Friday, October 18th, 2024

Opinion: Muslims voted as a strategy to defeat BJP! Know why this is not completely true

Writer- Hilal Ahmed
A popular argument is that Muslims always prefer to support anti-BJP forces to keep it out of government. This time this argument has been used with great vigour to explain the success of the All India Alliance. It is claimed that Muslims decided to vote strategically to defeat BJP candidates at the constituency level. This explanation is not wrong at all. The CSDS-Lokniti post-poll survey shows that at the national level a large section of Muslims voted enthusiastically for non-BJP parties. However, this does not mean that the BJP did not get Muslim votes.

The survey shows that the party managed to get around 8% of Muslim votes at the national level. This figure is almost negligible. Still, there is a need to find out the key factors that made a section of Muslims vote for the Modi-led BJP in this election.

There are two very distinct aspects of the BJP’s Muslim policy, at least in the electoral sense. The first is Hindutva-linked actions that alienate. First, the party does not deviate from its Hindutva-driven narrative of cultural nationalism. In this framework, Muslims are either projected as a problematic entity or they are made almost invisible in order to claim nationalism in overtly Hindu terms.

This narrative of cultural nationalism is always used to reach out to the core, committed and loyal Hindutva voters. The derogatory and anti-Muslim remarks made by a section of senior BJP members during the election campaign are a good example in this regard.

The second is the BJP’s inclusive campaign. Almost paradoxically, the BJP under Modi has presented the slogan of Sabka Saath, Sabka Vikas as a reference point to reach out to all sections of society, including Muslims.

The ban on triple talaq has been projected as a political achievement. Similarly, the party has attempted to reach out to Pasmanda Muslims, which also supports its claims of Sabka Saath policy. In fact, the impression created is that the BJP has managed to influence the political choices of Muslim women and Pasmanda groups in its favour. Interestingly, this expression of inclusiveness has certainly helped the BJP satisfy a significant section of its Hindu voters, who expect the party to work for social and religious harmony.

Party’s 2024 position
The BJP’s electoral strategy for Muslims in 2024 was straightforward. It seems the party decided to downplay the Sabka Saath policy. The BJP manifesto had no election promises for religious minorities. Though the Ram Mandir issue was not given any prominence in the manifesto, the party’s campaign became completely Hindutva-centric.

Senior party leaders, including Modi, tried to maintain balance by making positive comments about Muslims, but the focus of the campaign remained almost one-sided.

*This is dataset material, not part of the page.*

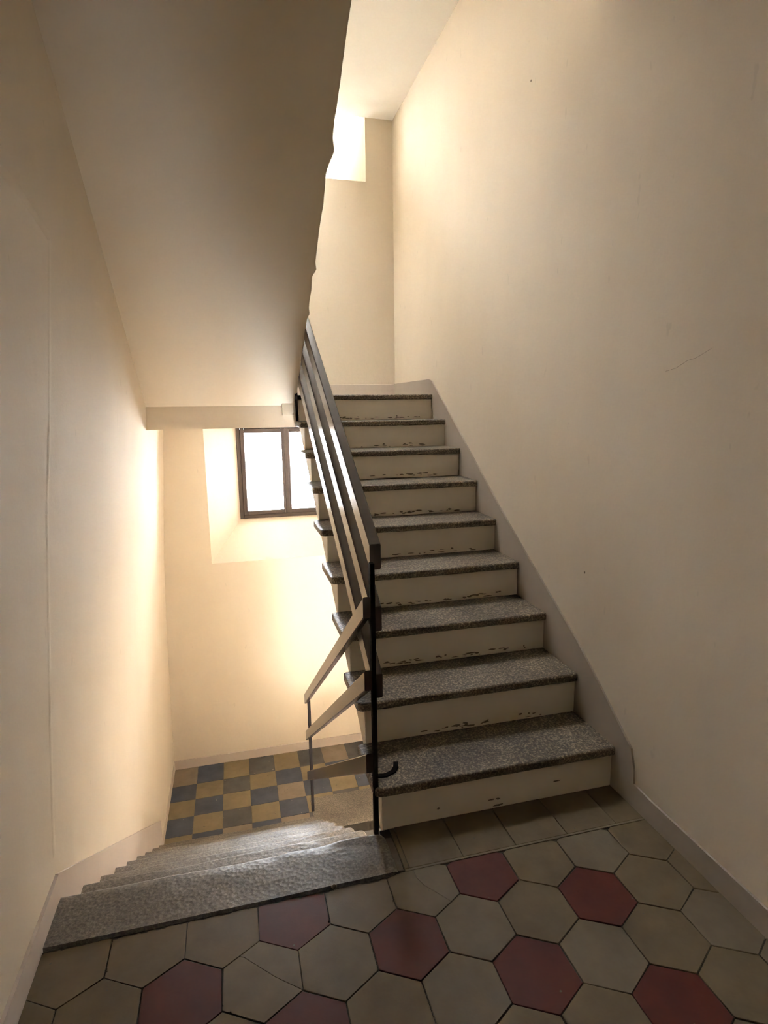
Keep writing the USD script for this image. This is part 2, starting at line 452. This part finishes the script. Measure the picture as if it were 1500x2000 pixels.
# two old tiles are cracked right through
CUT = {(-2, -1.0): LineString([(-0.36, -0.30), (-0.262, -0.352), (-0.185, -0.43), (-0.10, -0.50)]),
       (2 + 1, 0.5): LineString([(0.268, -0.15), (0.272, -0.215), (0.285, -0.25), (0.312, -0.285), (0.345, -0.33)])}
for u, v, g, m in NT:
    pieces = [g]
    if (u, v) in CUT and g.intersects(CUT[(u, v)]):
        cut = CUT[(u, v)]
        pieces = [p for p in getattr(g.difference(cut.buffer(0.0008)), 'geoms', [g])]
    t = rng.normal(0, 0.0035, 2)
    dz = rng.uniform(-0.0008, 0.0006)
    for p in pieces:
        q = tile_prism(p, dz, 0.012, tilt=t)
        if q is not None:
            put('hexagon_tile', q, m, FL)
# border of small square tiles at the foot of the first riser
xb = [0.245, 0.262, 0.447, 0.640, 0.835, 1.030, XR - 0.004]
for a, b in zip(xb[:-1], xb[1:]):
    p = sbox(a + 0.0008, -0.172, b - 0.0008, 0.020)
    put('border_tile', tile_prism(p, rng.uniform(-0.0006, 0.0006), 0.012, tilt=rng.normal(0, 0.003, 2)), 'cream_tile', FL)
put('edge_strip', bx(0.245, XR - 0.004, -0.1825, -0.1735, -0.012, 0.0012, 0.001), 'pale_tile', FL, label='thin pale strip along the border tiles')
g = np.random.default_rng(5)
put('mortar_fill', hull([(x + g.normal(0, 0.003), y + g.normal(0, 0.003), z) for x in (0.212, 0.24) for y in (-0.172, -0.02) for z in (-0.03, 0.0)] + [(0.205, -0.15, -0.002), (0.243, -0.09, 0.001)]), 'mortar', FL,
    label='dark crumbled mortar at the end of the top step')
put('pebble', arr(m3.Manifold.hull_points(np.array([0.012, -0.186, 0.004]) + rng.normal(0, 1, (40, 3)) / 1.0 * [0.007, 0.0045, 0.0035] * 0.9)), 'pale_tile', FL, smooth=True,
    label='loose chip of mortar in the gap by the top step')

# ------------------------------------------------------------------ ascending staircase (right)
SA = thing('staircase', 'ascending flight of nine dark granite steps with painted risers beside right wall', 'staircase')
body = [(0.024, 0.0)]
for k in range(8):
    y, z = up_nose[k]
    yn = up_nose[k + 1][0]
    body += [(y + 0.024, z - 0.014), (yn + 0.024, z - 0.014)]
body += [(2.142, ZU - 0.014), (2.142, 1.36)]
low = [(2.13, 0.656 * 2.13 - 0.055), (0.10, 0.656 * 0.10 - 0.055), (0.06, -0.02), (0.024, -0.02)]
bodyp = Polygon(body + low).buffer(0)
m = trimesh.creation.extrude_polygon(bodyp, XR - 0.222, engine='earcut')
v = m.vertices
put('flight_body', trimesh.Trimesh(np.c_[0.222 + v[:, 2], v[:, 0], v[:, 1]], m.faces, process=False), 'wall_plaster', SA)
for k in range(9):
    y, z = up_nose[k]
    zp = up_nose[k - 1][1] if k else 0.0
    back = up_nose[k + 1][0] + 0.023 if k < 8 else 2.42
    put('tread', slab(0.192, XR - 0.004, y, back, z, 0.034, -1, r=0.010, worn=0.0022, seed=k + 1, corner0=0.028), 'tread_stone', SA, smooth=40)
    put('riser', bx(0.223, XR - 0.001, y + 0.019, y + 0.030, zp + 0.0005, z - 0.033, 0.001), 'riser_paint', SA)
    # scuffed paint along the foot of the riser: flakes of bare dark ground
    fl = []
    gg = np.random.default_rng(50 + k)
    for _ in range(gg.integers(16, 30) if k else 5):
        cx, w, h = gg.uniform(0.34, 1.06), gg.uniform(0.004, 0.026), gg.uniform(0.0016, 0.0055)
        cz = zp + gg.uniform(0.004, 0.02 if k else 0.06) + h
        a = np.linspace(0, 2 * np.pi, 10)[:-1]
        rr = gg.uniform(0.5, 1.2, 9)
        fl.append(hull([(cx + w * q * math.cos(t), y + 0.0205, cz + h * q * math.sin(t)) for q, t in zip(rr, a)] + [(cx + w * q * math.cos(t), y + 0.0184, cz + h * q * math.sin(t)) for q, t in zip(rr * 0.9, a)]))
    put('paint_flake', join(*fl), 'black_scuff', SA, label='dark flaked patches along the foot of the riser', kind='stuff')
# iron strap that anchors the post, lying on the first tread
strap = [(0.205, 0.075), (0.250, 0.070), (0.280, 0.083), (0.296, 0.108), (0.303, 0.132)]
sm = []
for (xa, ya), (xb_, yb_) in zip(strap[:-1], strap[1:]):
    d = np.array([xb_ - xa, yb_ - ya]); d = d / np.linalg.norm(d) * 0.004; q = np.array([-d[1], d[0]]) * 2.2
    sm.append(hull([(xa - d[0] + s * q[0], ya - d[1] + s * q[1], z) for s in (-1, 1) for z in (0.168, 0.177)] + [(xb_ + d[0] + s * q[0], yb_ + d[1] + s * q[1], z) for s in (-1, 1) for z in (0.168, 0.177)]))
put('iron_strap', join(*sm), 'iron', SA, label='curved flat iron strap on the lowest tread')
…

This highly volatile political context significantly affected Muslim voting. The 8% of Muslims who voted for the BJP this time was about one percentage point less than the 2019 Muslim vote share for the party.

The CSDS-Lokniti post-poll survey is also useful in understanding this category of BJP’s Muslim voters. Two points are important.

Gujarat vs UP
First, Muslim support for the BJP is a state-centric phenomenon. For example, in Gujarat, the BJP got about 29% of the Muslim vote, while it fared much worse in the Hindi belt. In UP, it got only 2% of the Muslim vote. This state-centric Muslim voting pattern underlines how Lok Sabha elections are entirely driven by state-level issues and considerations.

Ashraf vs Pasmanda
Second, the socio-economic status of these Muslim voters of BJP is also an important factor. At the national level, about 12% of Ashraf Muslims voted for BJP. On the other hand, the party got only 5% of OBC Muslim votes.

This finding is contrary to the popular belief that Muslim OBCs or Pasmanda communities are more inclined to support the BJP. Ashraf Muslims are more open to embracing the BJP. This also shows that the BJP’s attack on OBC reservation has influenced the voting behaviour of the Pasmanda communities.

Middle class vs. the rest
The economic background of these 8% Muslim voters of the BJP is equally interesting. Our data shows that the party was a popular choice among the poorest and economically marginalised sections of Muslims. It got 11% of the votes from this section of Muslims. The Muslim middle class did not find the BJP attractive in this election. However, about 6% of rich and affluent Muslims voted for it.

This economic analysis points to a clear pattern. The welfare schemes launched by the Modi government to reach out to the poor and marginalised sections of society somehow worked in the party’s favour. Despite being rejected by the majority of Muslim voters, the BJP managed to secure the votes of poor Muslims. It seems that these Muslims behaved just like other beneficiaries of welfare schemes. The changing attitude of rich and elite Muslims is also understandable. These groups are always open to political bargaining.

Overall, this brief assessment of the BJP’s Muslim vote highlights that the party has failed to formulate a clear, pragmatic electoral strategy to garner effective Muslim support in this election.

(The author is associate professor at the Centre for the Study of Developing Societies.)